La macchina del tempo n. 10 ottobre 2001 pag 68, 10 ottobre 2001
Dopo la caduta dell’Impero Romano d’Occidente la concezione cristiana del mondo si intreccia con la tradizione classica, tramandata però acriticamente e privata dei suoi fondamenti scientifici
Dopo la caduta dell’Impero Romano d’Occidente la concezione cristiana del mondo si intreccia con la tradizione classica, tramandata però acriticamente e privata dei suoi fondamenti scientifici. Ovviamente, in questo periodo la cartografia si sviluppa in due direzioni divergenti. Da una parte i portolani e le carte nautiche, che dovevano risultare funzionali e attendibili per rendere più sicura e agevole la navigazione; dall’altra, le imagines mundi: raffiguravano l’intero Pianeta, riportavano terre bibliche come il Paradiso terrestre ed erano viziate da visioni antropomorfe (la Sardegna, ad esempio, era rappresentata a forma di piede). Spesso Gerusalemme, città Santa, era al centro del pianeta, mentre l’Est, poiché in quella direzione sorgeva il sole, che veniva associato per similitudine alla luce divina, era sistemato al posto del Nord.
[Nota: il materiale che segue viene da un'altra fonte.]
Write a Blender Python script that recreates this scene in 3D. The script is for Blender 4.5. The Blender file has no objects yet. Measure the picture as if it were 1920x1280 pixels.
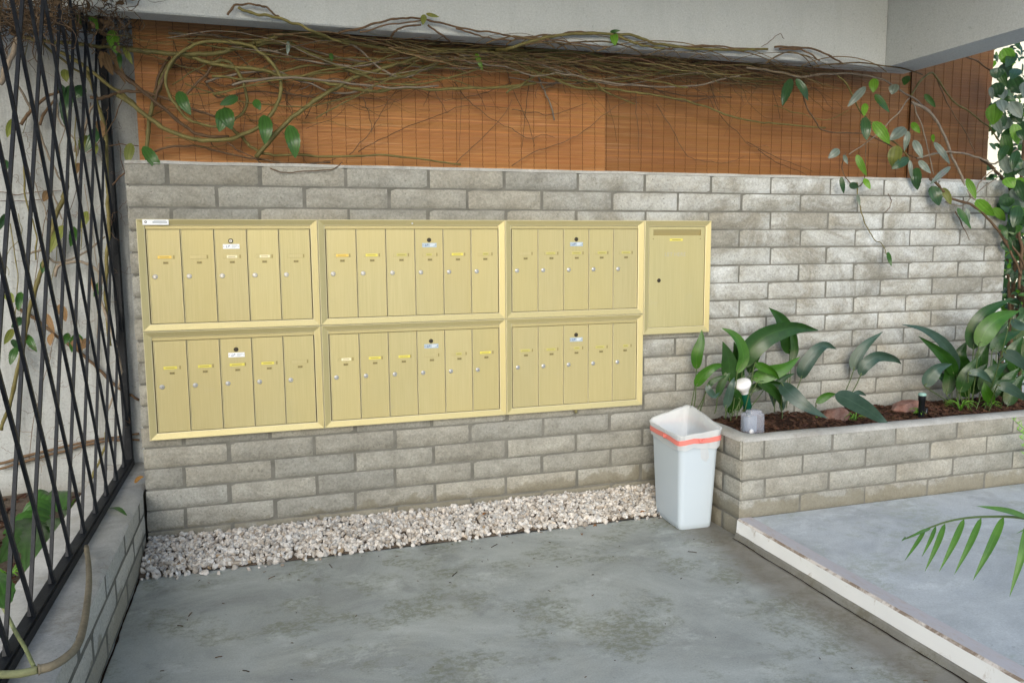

Nel Medioevo gran parte delle rappresentazioni del mondo vengono elaborate non da cartografi ma da letterati o chierici (le due figure spesso coincidono), per avvalorare le interpretazioni degli autori classici o per poter ornare le cattedrali con immagini universali. Persino gli itinerari usati dai pellegrini sono molto meno precisi di quelli dei romani. L’antico imperativo funzionale viene mitigato da informazioni fantasiose e leggendarie che trovano il loro posto anche sulle mappe. Mentre in Occidente il sapere classico viene rielaborato in chiave cristiana, la cultura islamica si sviluppa rapidamente e i maggiori progressi si devono proprio agli scienziati arabi, che elaborano anche una serie di carte itinerarie ben dettagliate.